De pronto el vozarrón de Artigas, en el mismísimo idioma de
Puskin, sacudió el carro. Se levantó con furia y encaró al sujeto con
palabras más extrañas aún, pero que deben haber sido efectivas, pues
éste se fue achicando hasta retirarse completamente ante la mirada
perpleja de sus acompañantes. Es que eso yo no se lo aguanto a nadie, me
explicó; como si yo fuera en verdad un políglota.
Mientras recuerdo
reflexiono sobre la vanidad y la tontera humanas.
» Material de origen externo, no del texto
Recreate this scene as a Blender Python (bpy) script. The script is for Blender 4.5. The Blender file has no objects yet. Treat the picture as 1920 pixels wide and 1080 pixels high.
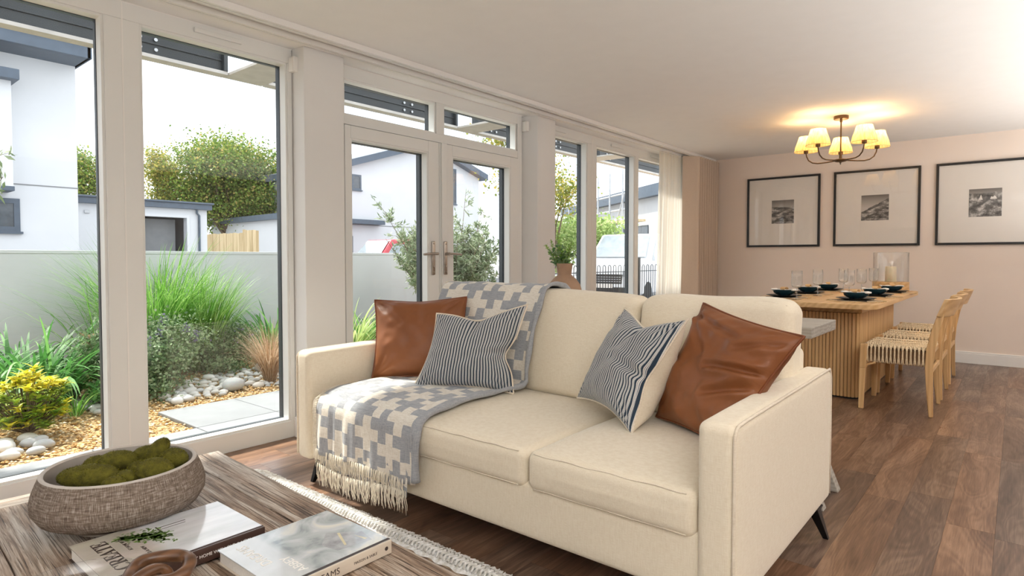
import bpy, math, random
import numpy as np
from mathutils import Vector, Matrix, noise as mnoise
rnd = random.Random(7)
PI = math.pi
R = math.radians
S = bpy.context.scene
C = bpy.context.collection

# ------------------------------------------------------------------ camera
cam_d = bpy.data.cameras.new('camera'); cam = bpy.data.objects.new('camera', cam_d); C.objects.link(cam)
cam_d.sensor_width = 36.0; cam_d.lens = 1149.0 / 1920 * 36
cam_d.shift_y = -20.0 / 1920
cam_d.clip_start = 0.02; cam_d.clip_end = 300
cam.location = (0, 0, 1.107)
cam.rotation_euler = (R(90 - 1.8), 0, R(39.55 - 90))
S.camera = cam
# ------------------------------------------------------------------ colour management
S.view_settings.view_transform = 'Standard'
S.view_settings.look = 'None'
S.view_settings.exposure = 0.35
S.view_settings.gamma = 1.0
S.view_settings.use_curve_mapping = False
S.cycles.use_denoising = True
S.cycles.max_bounces = 8
S.cycles.diffuse_bounces = 4
S.cycles.transparent_max_bounces = 24
S.cycles.sample_clamp_indirect = 6.0
S.cycles.caustics_reflective = False
S.cycles.caustics_refractive = False
# ------------------------------------------------------------------ world: bright thin overcast
W = bpy.data.worlds.new('sky'); S.world = W; W.use_nodes = True
wn = W.node_tree; wn.nodes.clear()
wo = wn.nodes.new('ShaderNodeOutputWorld'); wb = wn.nodes.new('ShaderNodeBackground')
tc = wn.nodes.new('ShaderNodeTexCoord'); mp = wn.nodes.new('ShaderNodeMapping'); mp.inputs['Scale'].default_value = (1, 1, 2.5)
nz = wn.nodes.new('ShaderNodeTexNoise'); nz.inputs['Scale'].default_value = 2.2; nz.inputs['Detail'].default_value = 5
rp = wn.nodes.new('ShaderNodeValToRGB')
rp.color_ramp.elements[0].position = .38; rp.color_ramp.elements[0].color = (.72, .79, .90, 1)
rp.color_ramp.elements[1].position = .60; rp.color_ramp.elements[1].color = (1, 1, 1, 1)
wn.links.new(tc.outputs['Generated'], mp.inputs['Vector']); wn.links.new(mp.outputs['Vector'], nz.inputs['Vector'])
wn.links.new(nz.outputs['Fac'], rp.inputs['Fac']); wn.links.new(rp.outputs['Color'], wb.inputs['Color'])
wb.inputs['Strength'].default_value = 1.9
wn.links.new(wb.outputs['Background'], wo.inputs['Surface'])
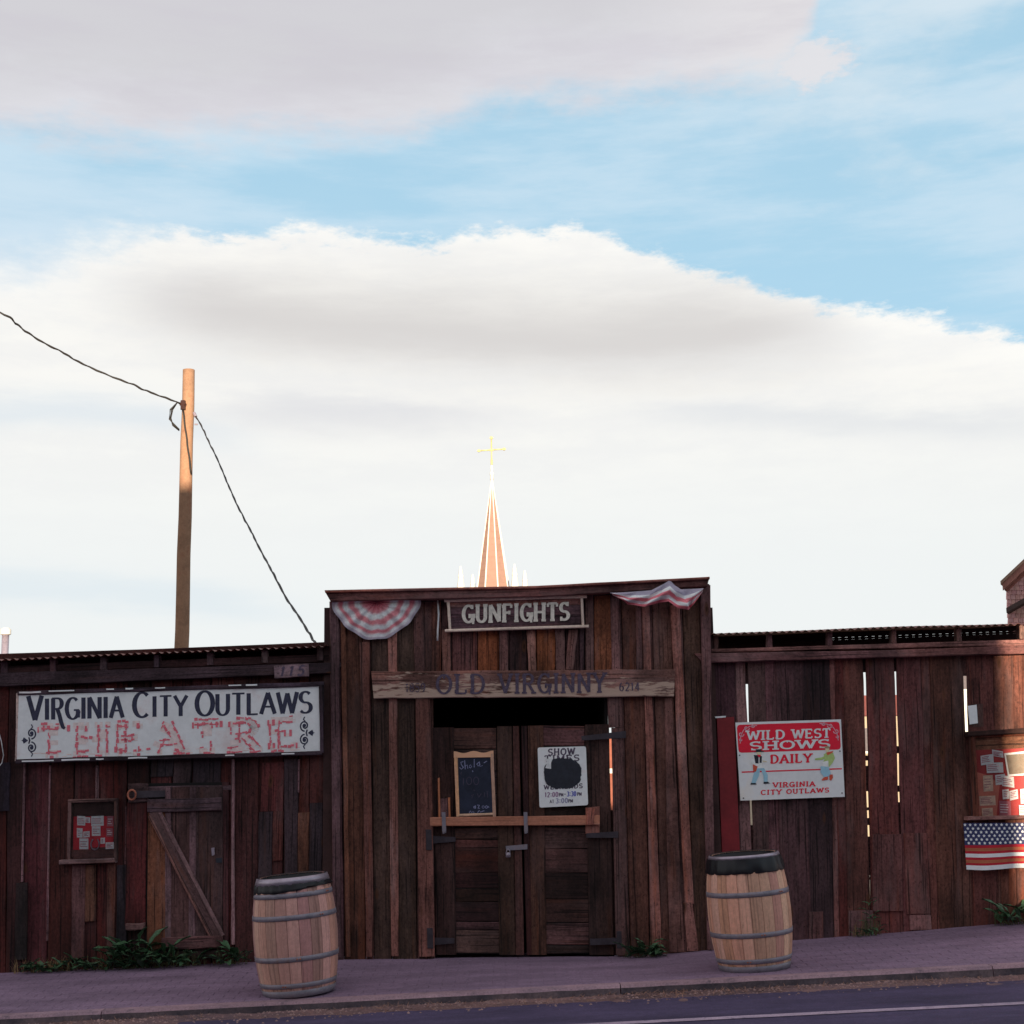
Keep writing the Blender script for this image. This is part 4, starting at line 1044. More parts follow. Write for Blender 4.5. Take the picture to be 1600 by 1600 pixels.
# show times board
YT = YF-0.03
st = thing('show_times_sign', P(880, 1260, YT), 'white rounded board headed Show Times with a blacked out middle', 'sign')
def rrect(c4, r=3.0):
    out = []
    n = len(c4)
    for i in range(n):
        p = Vector(c4[i]); a = (Vector(c4[i-1])-p).normalized()*r; b_ = (Vector(c4[(i+1) % n])-p).normalized()*r
        for t in (0, .5, 1):
            out.append(tuple((p+a)*(1-t)**2+p*2*t*(1-t)+(p+b_)*t*t))
    return out
slab('panel', rrect([(840, 1168), (915.5, 1166), (919, 1258), (843, 1262)]), YT, 0.012, M_PAINTW, st)
text('SHOW', (856.5, 1180.2), (898, 1178.6), 9.6, YT-0.001, st, M_DARKLET, .24, .17, .13, .25)
text('TIMES', (851, 1190), (905, 1188.5), 9.0, YT-0.001, st, M_DARKLET, .24, .17, .13, .25)
blob = []
for i in range(56):
    t = i/56*2*math.pi; ca, sa = math.cos(t), math.sin(t)
    r = 1/max(abs(ca), abs(sa))**0.86
    blob.append((879+29.0*ca*min(1.08, r)+random.uniform(-.9, .9), 1208.5+23.5*sa*min(1.08, r)+random.uniform(-1.0, 1.0)-0.02*(29*ca)))
flat('blackout_patch', blob, YT-0.0032, st, M_BLACKP)
text('WEEKENDS', (850, 1233.5), (910, 1231), 6.5, YT-0.001, st, M_DARKLET, .26, .18, .12, .25)
text('12:00', (851.5, 1245.5), (872, 1244.8), 7.2, YT-0.001, st, plain('faded_violet_print', alb((112, 84, 112)), 0.7), .22, .15, 0, .25)
text('PM', (873.5, 1244.5), (880, 1244.3), 5, YT-0.001, st, M_DARKLET, .24, .18, 0, .2)
text('-', (881.5, 1244), (884, 1244), 7, YT-0.001, st, M_DARKLET, .2, .2, 0, .2)
text('3:30', (886, 1244.2), (900, 1243.6), 7.2, YT-0.001, st, plain('blue_print', alb((72, 74, 132)), 0.7), .24, .16, 0, .25)
text('PM', (902, 1243.4), (908.5, 1243.1), 5, YT-0.001, st, M_DARKLET, .24, .18, 0, .2)
text('AT', (859, 1255), (865.5, 1254.8), 5, YT-0.001, st, M_DARKLET, .2, .15, 0, .2)
text('3:00', (868.5, 1255), (887, 1254.2), 7.2, YT-0.001, st, plain('grey_blue_print', alb((104, 100, 128)), 0.7), .22, .15, 0, .25)
text('PM', (888, 1254), (895, 1253.8), 5, YT-0.001, st, M_DARKLET, .24, .18, 0, .2)
flat('taped_note', [(853, 1185.5), (863.5, 1186), (861, 1192), (861, 1201.5), (852, 1200), (855, 1191)], YT-0.0048, st, M_PAPER)

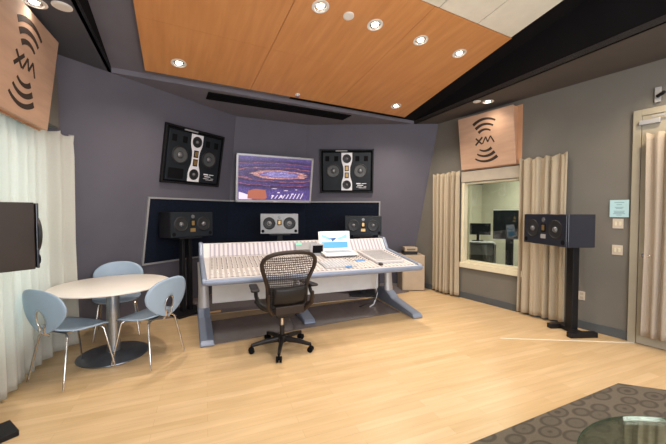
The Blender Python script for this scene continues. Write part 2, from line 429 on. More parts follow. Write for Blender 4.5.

Mi imagen de culto y
viajado estaba ya bien arriba cuando rememoré lo del coche comedor.
Justo sea decir también, que Artigas, curiosamente, había hecho cantar
en ruso a un reaccionario conjunto folklórico en Villámy después que
este viajero, borracho una vez más, les aclarara que éramos de América,
no de Norteamérica carajo, y que alzaba mi copa por la unidad serbio
húngara.
Ante las miradas asesinas, la sagrada lengua eslava ya había salido en mi defensa.